Speaking at the recent United Nations General Assembly, Browne noted that the WTO is not a perfect mechanism in solving trade disputes. He added that the body cannot enforce its rulings, and Antigua and Barbuda continues to wait for an acceptable settlement.
“The U.S. economy is 20,000 times larger than Antigua and Barbuda’s. Compensation for the injury to my small country is less than 0.008 percent of one year of the U.S.’s [Gross Domestic Product] GDP. The injury that was done to my country now amounts to 20 percent of its GDP. No country can easily absorb that severe blow which hurts our economy, sets back our infrastructural development and constrain the provisions of employment and advances in health and education,” Browne said.
The prime minister said that the ability of the people of his small island nation to survive this ordeal, while continuing to thrive, speaks volumes to their resilience.
He added that the discussions about global financial reform should not be centered only around a few world leaders.
During the address to the 73rd General Assembly, Browne took the opportunity to call for the inclusion of all United Nations member-states.
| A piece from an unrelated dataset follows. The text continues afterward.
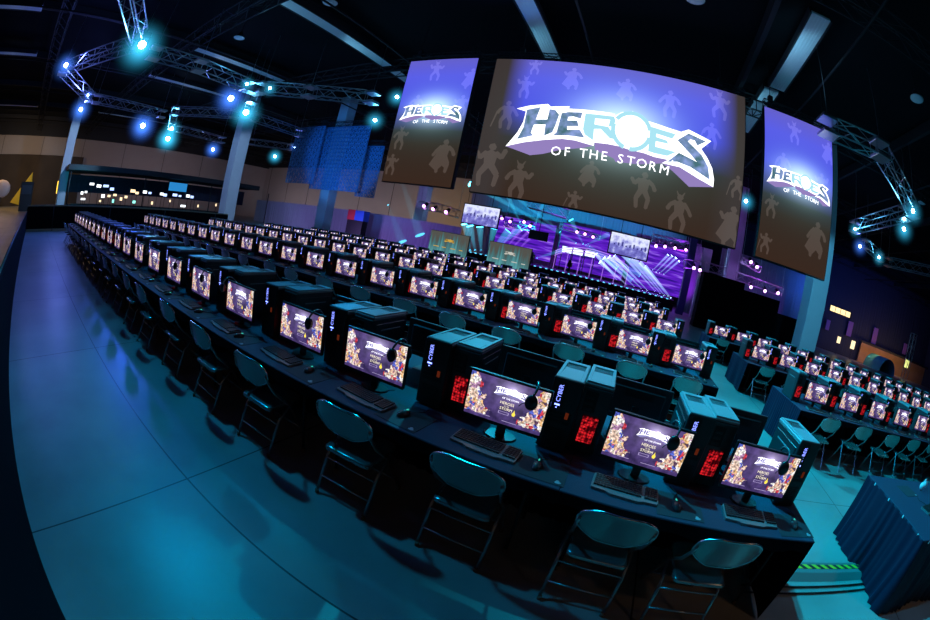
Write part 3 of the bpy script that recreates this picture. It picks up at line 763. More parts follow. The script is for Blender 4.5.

He said that only a few privileged nations are making decisions that impact the livelihoods of billions.
“Arbitrary rules set by unrepresentative bodies for their own narrow purposes have no legitimacy in the world. Enforcement of those arbitrary rules by threat and sanctions of the mighty is not legitimate; it results only in grumbling and reluctant acquiescence that lacks enduring support. Might by enforcers does not make actions right,” Browne added.
He noted that the General Assembly must be revitalised if it is to make any important mark on the people of the world.
The prime minister also warned that unless the General Assembly is made relevant, the actions of the Security Council and of other organisations will be endured but not embraced.
“I hereby make the call once again for a reinvigorated and relevant United Nations General Assembly. I recognise that it would not serve the interests of the powerful who fear the expression of dissent and the call for political rights that many of them demand in other countries,” he said.